Design note: if a material belonging to a parent derivation is to be kept, the numerical references that correspond to the material in IMVU should be omitted in Blender, in other words to keep material [0], assignments in Blender should begin at [1].

[0] in IMVU is the brick wall backdrop
Deriving from the default room the material referenced as [0] is the background wall (shown above listed as ’00’ in the Editor). To override this the incoming material should also include [0] in the name (in this example this might then mean a ‘wall’ being given a different numerical reference if a wall was still needed).

Avatar Material Names

Material assignments for avatar-based products are similar to the above except they tend to be used in a reserved fashion, they are not being replaced or overridden so much as being used on whatever is being brought in for use, an avatar mesh for example might need a skin [7] material assignment so the model changes appropriately when users add their own ‘skins’. This functionality is facilitated not by the name, skin, but by the numerical append, [7]. For avatars this often means materials having to be assigned in Blender to accommodate Users swapping assets around based on their own usage; without proper setup in Blender this can cause issues in IMVU.

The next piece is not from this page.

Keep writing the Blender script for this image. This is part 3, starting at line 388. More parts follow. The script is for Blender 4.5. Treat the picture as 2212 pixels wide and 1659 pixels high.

Design note: for custom products that utilise the mix-n-match functionality inherent to IMVU, material names tend to require both name and numerical append match otherwise compatibility issues can occur.

The reserved material list for avatars is;

Head [2]
Eyes [3]
Hair [4]
Eyelashes [5]
Skin [7]
Eyebrows [8]

For clothing materials are reserved as;

Upperbody [0]
Lowerbody [1]
Shoes [6]
Gloves [9]
Hat [10]

Reserved material assignments for avatars
Unlike non-avatar based products, clothing, hands and other elements of the avatar tend to use reserved material assignments to ensure Users can mix-and-match products without cause issues – shown above the default t-shirt uses material slots 00 (upper), 02 (head) and 07 (skin).

Blender Materials

To make materials compatible with IMVU, in Blender 2.8 create and assign materials as normal, then in Material context [1] make sure each is appropriately named – click the input box below the Material List and type, or double-click an entry in the same list and rename [2], alternatively select an object in the Outliner [3] and expend the details to show associated data, double-click a material entry and rename.

Important: material names are CasE SensItIVe.

Design note: the order materials appear in the Material List have no bearing on how each is used in IMVU; whilst materials may be imported ordered randomly, all that matters is the correct naming convention being followed. In addition, remove all unused or unwanted material references.

Reserved material assignments for avatars
IMVU products do not require complex materials so the Node Editor only needs three nodes – Material Output, Principled BSDF and Image Texture linked as shown above (Image Texture » Principled BSDF » Material Output).

Reserved material assignments for avatars
Unlike non-avatar based products, clothing, hands and other elements of the avatar tend to use reserved material assignments to ensure Users can mix-and-match products without cause issues. Material assignments in Blender should reflect how they are set up in IMVU which can be changed in the Outliner [3], or Material context [1] (& [2]).